The span, as noted on the bottom right-hand side of the screen is 500 kHz.  Each horizontal division is 50 KHz.  The entire span of the measurable signal is eight horizontal divisions, thus 400 KHz.

As noted above, the allocated channel bandwidth is 200 KHz, thus this station is exceeding it’s allocated bandwidth by 100%.  This is allowed under CFR 73.404, which is titled “Interim hybrid IBOC DAB operation.”

IBOC proponents will make the argument that FM radios work on something called “The capture effect,” which is to say that if two signals are on or close to the same frequency, only the stronger signal will be demodulated.  Thus, the IBOC carriers have no effect on the adjacent channels that they are interfering with so long as the adjacent signal is stronger than the IBOC carrier.  The argument is further carried forward by assuming that with a station’s protected contour (60 dBu in most cases), the IBOC carrier will never exceed that analog carrier.

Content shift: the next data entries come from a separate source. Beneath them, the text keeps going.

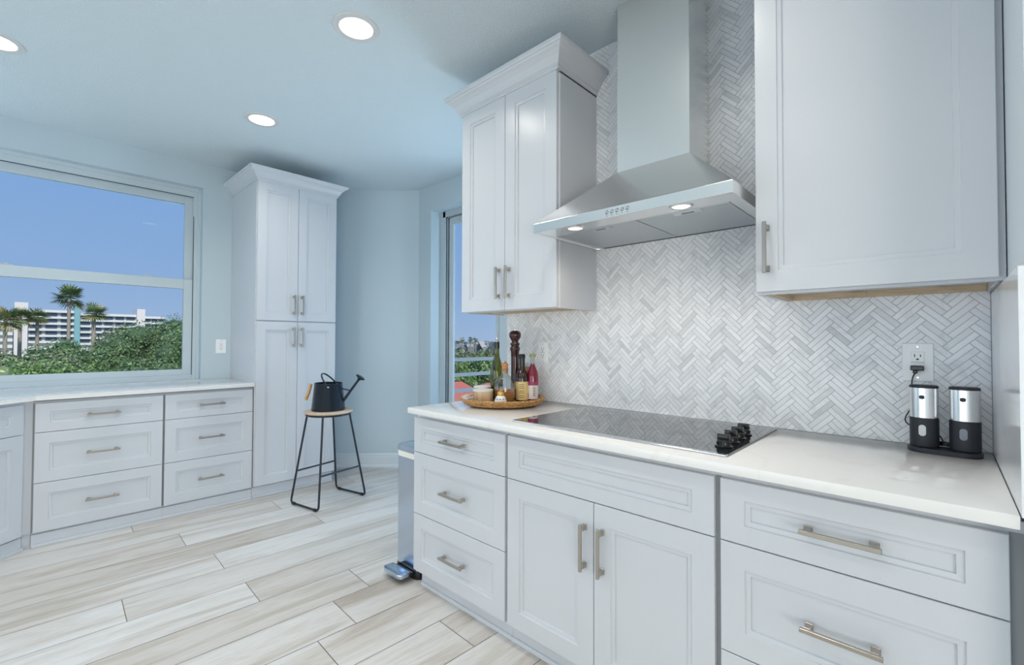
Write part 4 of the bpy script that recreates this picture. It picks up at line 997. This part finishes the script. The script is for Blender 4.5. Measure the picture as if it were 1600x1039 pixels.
# apartment block
ab = thing('apartment_building', 'long white six-storey apartment block beyond the trees', 'building', (-250, 13, GZ))
M['bwall'] = pbr('block_wall', (0.55, 0.56, 0.56), 0.8); M['bband'] = pbr('block_parapet', (0.82, 0.82, 0.80), 0.7)
M['bglass'] = pbr('block_window', (0.07, 0.10, 0.15), 0.15); M['bteal'] = pbr('teal_render', (0.25, 0.48, 0.52), 0.7); M['bpink'] = pbr('white_tower', (0.86, 0.80, 0.78), 0.7)
def Yb(px): return xyz(px, 250)[1]*1.0
XF = -250
secs = [(-60, 20, 494), (43, 115, 487), (124, 213, 490), (226, 260, 492)]
mb = MB(); bands = MB(); wins = []
for pa, pb_, pyt in secs:
    y0, y1 = Yb(pa), Yb(pb_); zt = hz(pyt, 120, 250)*1.0
    zt = CAM.z + (532.8-pyt)/FPX*250*math.cos(math.atan((110-800)/FPX))*1.0
    mb.box(XF-14, XF, y0, y1, GZ, zt)
    nb = max(3, round((y1-y0)/3.6)); fl_ = 2.35*1.0
    zz = zt - 0.5; lvl = 0
    while zz > GZ+1 and lvl < 7:
        bands.box(XF, XF+1.2, y0, y1, zz-0.55, zz+0.25)
        for q in range(nb):
            ya_ = y0 + (y1-y0)*(q+0.12)/nb; yb_ = y0 + (y1-y0)*(q+0.88)/nb
            if lvl < 5 and y0 > Yb(0): wins.append((ya_, yb_, zz-1.95, zz-0.75))
        zz -= fl_; lvl += 1
obj('wall', mb, M['bwall'], ab); obj('balcony_bands', bands, M['bband'], ab)
for (ya_, yb_, za, zb) in wins[:98]: obj('window', MB().box(XF, XF+0.25, ya_, yb_, za, zb), M['bglass'], ab)
def twr(pa, pb_, pyt, mat, nm): 
    zt = CAM.z + (532.8-pyt)/FPX*250*math.cos(math.atan((110-800)/FPX)); obj(nm, MB().box(XF-10, XF+3, Yb(pa), Yb(pb_), GZ, zt), mat, ab)
twr(22, 43, 478, M['bpink'], 'tower'); twr(213, 226, 481, M['bpink'], 'tower'); twr(115, 124, 478, M['bteal'], 'stair_tower')

# what shows through the sliding door
M['terracotta'] = pbr('terracotta_roof', (0.55, 0.16, 0.12), 0.8); M['stucco'] = pbr('stucco', (0.70, 0.66, 0.60), 0.8)
def house(px, py_ridge, D, wid, dep, lab):
    c = xyz(px, D); zr = hz(py_ridge, px, D); hh = thing('house', lab, 'house', (c[0], c[1], GZ), 'red-roofed houses below the balcony')
    ze = zr - 2.0
    obj('walls', MB().box(c[0]-dep/2, c[0]+dep/2, c[1]-wid/2, c[1]+wid/2, GZ, ze), M['stucco'], hh)
    mb = MB(); o_ = 0.6
    A = [mb.bm.verts.new(p) for p in ((c[0]-dep/2-o_, c[1]-wid/2-o_, ze), (c[0]+dep/2+o_, c[1]-wid/2-o_, ze), (c[0]+dep/2+o_, c[1]+wid/2+o_, ze), (c[0]-dep/2-o_, c[1]+wid/2+o_, ze))]
    r0 = mb.bm.verts.new((c[0], c[1]-wid/4, zr)); r1 = mb.bm.verts.new((c[0], c[1]+wid/4, zr))
    mb.bm.faces.new((A[0], A[1], r0)); mb.bm.faces.new((A[1], A[2], r1, r0)); mb.bm.faces.new((A[2], A[3], r1)); mb.bm.faces.new((A[3], A[0], r0, r1)); mb.bm.faces.new(A[::-1])
    obj('roof', mb, M['terracotta'], hh)
house(708, 597, 56, 5.5, 6, 'house with a red roof seen through the door above the lowest bar')
house(768, 598, 66, 6, 8, 'house with a red roof beside the green oil bottle')
GT = 'trees beyond the balcony'
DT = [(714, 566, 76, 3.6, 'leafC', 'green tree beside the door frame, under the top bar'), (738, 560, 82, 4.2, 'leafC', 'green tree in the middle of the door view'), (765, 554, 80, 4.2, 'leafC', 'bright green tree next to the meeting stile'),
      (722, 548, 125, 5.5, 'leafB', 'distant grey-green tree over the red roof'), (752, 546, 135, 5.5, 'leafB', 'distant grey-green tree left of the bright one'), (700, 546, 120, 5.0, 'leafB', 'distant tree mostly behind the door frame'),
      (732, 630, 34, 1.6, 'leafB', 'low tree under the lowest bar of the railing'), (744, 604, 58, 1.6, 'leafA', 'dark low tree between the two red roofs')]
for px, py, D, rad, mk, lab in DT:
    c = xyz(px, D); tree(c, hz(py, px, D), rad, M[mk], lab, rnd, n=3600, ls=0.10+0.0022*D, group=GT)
for px, lab in ((722, 'tiny distant palm on the skyline, nearer the door frame'), (735, 'tiny distant palm on the skyline, in the middle'), (743, 'tiny distant palm on the skyline, nearer the bottle')):
    palm(px, 531, 190, 1.6, lab, rnd, 0.1, 'distant palms on the skyline', 0.2, 16)
# belt of woodland at the horizon
vs, fs, sh_ = [], [], []
wd = bpy.data.objects.new('treeline', None)
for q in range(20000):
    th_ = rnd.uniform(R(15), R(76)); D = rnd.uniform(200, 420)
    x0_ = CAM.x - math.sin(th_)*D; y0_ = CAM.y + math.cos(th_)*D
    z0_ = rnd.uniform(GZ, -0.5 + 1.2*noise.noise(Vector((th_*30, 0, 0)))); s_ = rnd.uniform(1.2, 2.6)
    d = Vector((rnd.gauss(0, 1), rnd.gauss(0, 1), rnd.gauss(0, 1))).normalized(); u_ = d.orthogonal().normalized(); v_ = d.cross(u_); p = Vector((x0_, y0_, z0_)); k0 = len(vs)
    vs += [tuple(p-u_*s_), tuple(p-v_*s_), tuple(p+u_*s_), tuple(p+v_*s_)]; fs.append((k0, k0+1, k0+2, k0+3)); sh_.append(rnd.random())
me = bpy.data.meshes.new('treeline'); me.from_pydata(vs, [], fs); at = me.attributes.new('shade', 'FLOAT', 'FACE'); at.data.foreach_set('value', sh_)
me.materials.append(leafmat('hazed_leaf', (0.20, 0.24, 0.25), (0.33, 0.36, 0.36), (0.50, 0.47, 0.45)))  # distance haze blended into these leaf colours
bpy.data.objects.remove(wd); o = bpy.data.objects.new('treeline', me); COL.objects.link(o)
tag(o, 'hazy grey-green belt of trees along the horizon', 'trees', kind='stuff')
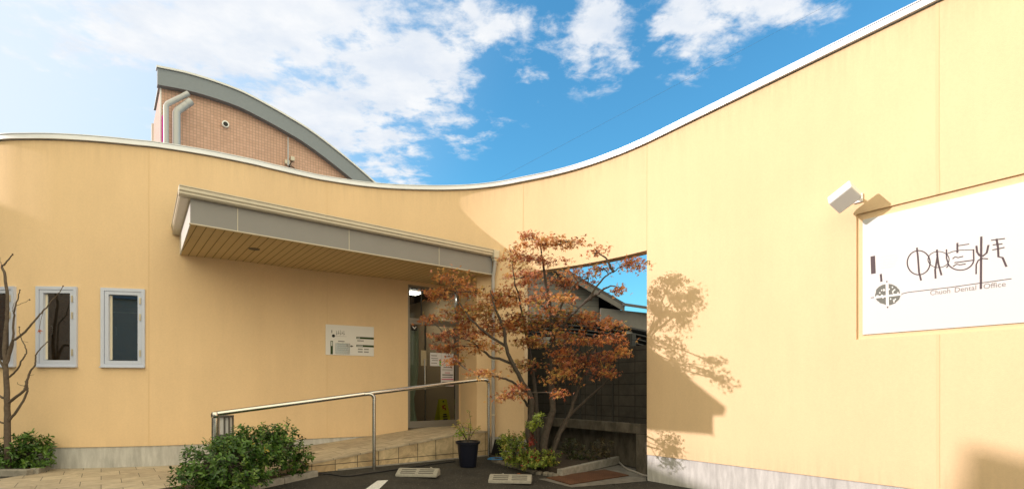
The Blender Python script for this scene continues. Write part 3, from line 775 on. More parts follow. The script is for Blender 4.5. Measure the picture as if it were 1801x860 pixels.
# concrete apron beside the planter
bm = B(); ap = [G(946, 842), G(1006, 857), G(1137, 846), G(1135, 828), G(1088, 818), G(986, 840)]
pts = [bm.verts.new(p + Vector((0, 0, .006))) for p in ap]; bm.faces.new(pts); o = obj('pavement', bm, mat('apron_concrete', (.17, .16, .145), .9, noise_amt=.35, noise_scale=6, bump=.4)); o['kind'] = 'structure'
bm = B(); gp = [G(961, 841), G(1003, 853), G(1106, 837), G(1064, 827)]
prism(bm, [p + Vector((0, 0, .024)) for p in gp], (0, 0, -.015))
def rust():
    m = brick_mat('rusty_plate', (.155, .07, .035), (.13, .058, .03), (.085, .045, .028), .05, .025, .004, rot=(0, 0, R(38)), stain=.35, stain_scale=5, bump=.9, rough=.75)
    return m
o = obj('drain_cover', bm, rust()); rebase(o, gp[0]); tag(o, 'rusty brown steel drain cover lying flat beside the maple bed', 'drain cover')
# white parking line
bm = B(); wl = [G(634, 866), G(664, 845), G(683, 844), G(660, 866)]
flat_poly(bm, [p + Vector((0, 0, .004)) for p in wl])
WORN = mat('worn_white_paint', (.62, .62, .62), .8, noise_amt=.3, noise_scale=30)
o = obj('road_marking', bm, WORN); o['kind'] = 'structure'

# wheel stops -------------------------------------------------------------------------------------------
def wheel_stop(c, d, label):
    r = empty('wheel_stop', c, label, 'wheel stop', 'concrete wheel stops in the parking bays')
    d = Vector((d[0], d[1], 0)).normalized(); s = Vector((d.y, -d.x, 0))          # s points to the street
    w, dep, h = .66, .25, .11
    bm = B()
    prof = [(0, 0), (dep, 0), (dep - .008, .04), (.085, h), (.02, h), (0, h - .02)]
    t = B(); prism(t, [Vector(c) - d * w / 2 + s * x + Vector((0, 0, z)) for x, z in prof], d * w)
    bmesh.ops.recalc_face_normals(t, faces=t.faces); bmesh.ops.bevel(t, geom=list(t.edges), offset=.008, segments=2, affect='EDGES'); merge(bm, t)
    WS = mat('wheel_stop_concrete', (.30, .285, .25), .9, noise_amt=.2, noise_scale=25, bump=.4)
    obj('stop_body', bm, WS, r, smooth=30)
    bm = B(); slope = Vector((0, 0, 0))
    e1_ = (s * (dep - .008 - .085) + Vector((0, 0, .04 - h))).normalized(); nrm = d.cross(e1_).normalized()
    if nrm.z < 0: nrm = -nrm
    for col in (-1, 1):
        for k, row in enumerate((.035, .085, .135)):
            cc = Vector(c) + s * .085 + Vector((0, 0, h)) + e1_ * row + d * col * .145
            box(bm, cc + nrm * .001, .235, .022, .004, d, e1_, nrm)
    obj('grip_slot', bm, mat('slot_dark', (.10, .095, .085), .9), r)
    return r, d, s, h
w1 = G(739, 834); w2 = G(899, 845)
dW = (.97, -.10)
a1 = wheel_stop(w1, dW, 'grey concrete wheel stop nearest the ramp, lying left of the other one')
a2 = wheel_stop(w2, dW, 'grey concrete wheel stop with an orange fallen leaf on it')
def fallen_leaf(c, col, label, sz=.03):
    bm = B(); pts = []
    for k in range(10):
        an = 2 * math.pi * k / 10; rr = sz * (1 if k % 2 == 0 else .5); pts.append(Vector(c) + Vector((rr * math.cos(an), rr * math.sin(an), .004 + .004 * (k % 3))))
    ctr = bm.verts.new(Vector(c) + Vector((0, 0, .004))); vs = [bm.verts.new(p) for p in pts]
    for k in range(10): bm.faces.new((ctr, vs[k], vs[(k + 1) % 10]))
    o = obj('fallen_leaf', bm, mat('dry_leaf', col, .7), recalc=False); rebase(o, c); tag(o, label, 'leaf')
fallen_leaf(w2 + Vector((.12, -.04, .112)), (.45, .12, .03), 'orange fallen maple leaf on the right wheel stop')
fallen_leaf(w2 + Vector((-.13, -.03, .112)), (.62, .58, .5), 'pale fallen leaf on the left part of the right wheel stop', .022)
fallen_leaf(w1 + Vector((.18, -.03, .112)), (.62, .58, .5), 'pale fallen leaf on the wheel stop nearest the ramp', .022)

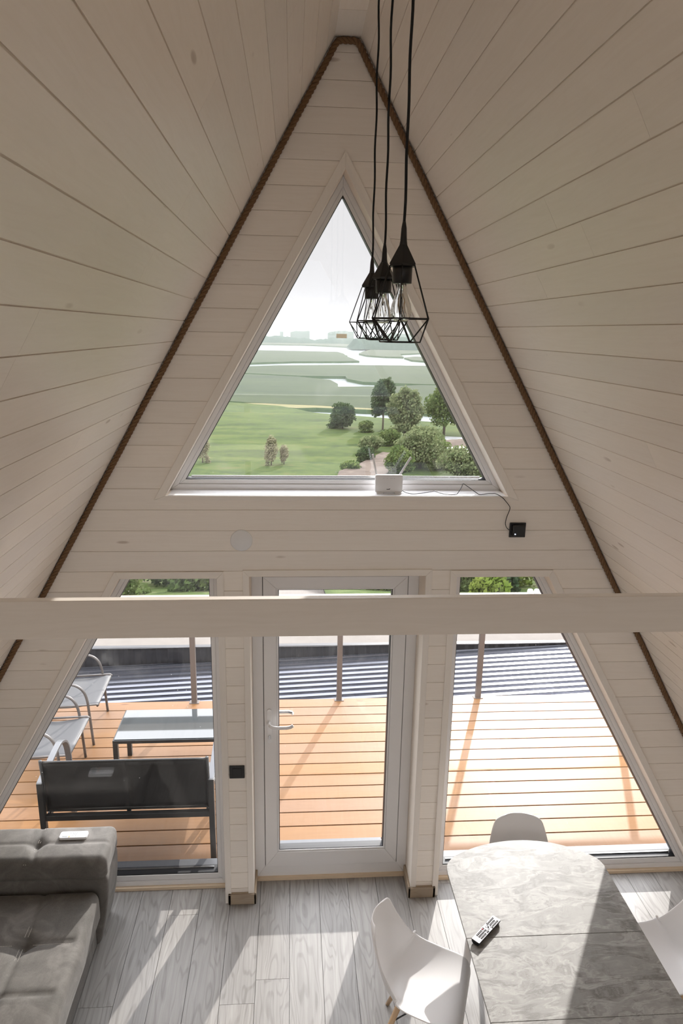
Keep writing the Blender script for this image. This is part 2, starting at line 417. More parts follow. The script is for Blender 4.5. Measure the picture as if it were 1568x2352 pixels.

That is not necessarily true, especially in areas where terrain (and buildings, underpasses, unintentional directionality in transmitting antenna, etc) can attenuate signals close in causing the IBOC signal to become equal to or stronger than the adjacent analog signal.  This effect causes picket fencing.  Lower powered FM stations; class A, LPFM, etc, are especially vulnerable to this effect.

Further, even in areas where the analog carrier is stronger than the IBOC carrier, the noise floor has been moved from -100 dBm or so to -70 dBm, which is a 1,000 times greater.  To assume that raising the noise floor by 1,000 times will have no effect is, as they used to say in the Navy, making an ASS out of U and ME.  Mostly you, in this case.  This affects the receiver by making it less sensitive, it will also add noise to the demodulated signal as the elevated noise floor will show up as background hiss.  Even further still, higher IBOC carrier levels, as authorized by the FCC in January of 2010 can interfere with the station’s own analog carrier.

According to both Ibiquity and the FCC, which stated in the Notice of Proposed Rulemaking, the reason for interim IBOC operations are:

iBiquity’s IBOC DAB technology provides for enhanced sound fidelity, improved reception, and new data services. IBOC is a method of transmitting near-CD quality audio signals to radio receivers along with new data services such as station, song and artist identification, stock and news information, as well as local traffic and weather bulletins. This technology allows broadcasters to use their current radio spectrum to transmit AM and FM analog signals simultaneously with new higher quality digital signals. These digital signals eliminate the static, hiss, pops, and fades associated with the current analog radio system. IBOC was designed to bring the benefits of digital audio broadcasting to analog radio while preventing interference to the host analog station and stations on the same channel and adjacent channels. IBOC technology makes use of the existing AM and FM bands (In-Band) by adding digital carriers to a radio station‘s analog signal, allowing broadcasters to transmit digitally on their existing channel assignments (On-Channel) iBiquity IBOC technology will also allow for radios to be ”backward and forward” compatible, allowing them to receive traditional analog broadcasts from stations that have yet to convert and digital broadcasts from stations that have converted. Current analog radios will continue to receive the analog portions of the broadcast.

Few if any of those goals have been met.  As far as the forward/backward compatible thing, it just isn’t so unless a person actually owns an HD Radio.  As noted in previous posts, few consumers have seen fit to purchase an HD Radio, nor have car manufacturers taken to installing them en mass in new cars, so there is no forward compatibility.  Instead, we have FM radio stations interfere with each other and themselves in an attempt to “modernize” the audio broadcasting business.  This is a bigger problem for small, community radio stations that can neither afford to install the expensive, proprietary HD Radio system nor broadcast quality receivable signals with an adjacent HD Radio signal raising the noise floor by 1,000 times or more.

I can think of no other greater threat to free over-the-air broadcasting than HD Radio and the degradation of AM and FM services that come with it.  The consumer has shown that they don’t care.  If given the choice between free over-the-air broadcasting that has mediocre programming and is full of interference, and some type of paid internet streaming service that sounds reasonable with good programming, they’ll go for the latter.

In short, some cobbed-together digital modulation scheme is the last thing that radio needs right now.